Henry A. Giroux and Susan Searls Giroux have picked up this argument in relation to the current bailout of the economy. They recognize that new views of the economy are gaining a hearing, but they also point out that the general population has been schooled in free market thinking and its market morality. A change that renews the commitment to the common good, a belief in government's role to do good for citizens, and moral limits on individual freedom will require a process of education.
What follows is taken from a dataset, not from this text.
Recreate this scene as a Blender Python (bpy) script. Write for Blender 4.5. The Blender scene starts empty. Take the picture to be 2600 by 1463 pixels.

Politics is not simply about the production and protection of economic formations; it is also about the production of individuals, desires, identifications, values and modes of understanding for inhabiting the ideological and institutional forms that make up a social order. At the very least, any attempt to both understand the current crisis and what it would mean to produce a new kind of subject willing to invest in and struggle for a democratic society needs to raise another set of questions in addition to those currently posed.
Moral formation of another sort is required. Are there any communities of alternative formation that can point the direction toward a more humane vision of economic life? Churches too often have allowed the economics of the world to negate the economic vision of the Bible. We need churches to stand for an economic life in which "there are no needy among you" (Deuteronomy 15:4; Acts 4:34).

Clean Energy Jobs

Van Jones has risen to leadership in the dual struggle for a cleaner environment and an end to poverty. The founder of the Ella Baker Center for Human Rights, Jones engaged in the struggle to improve the lives of young blacks in the Bay Area. Over time, he gained a new recognition of the relationship of race, poverty, and the environment, leading him to found another organization called Green for All. An excellent article, "Greening the Ghetto," tells about his ideas, his life, and the influence he is now having on public policy.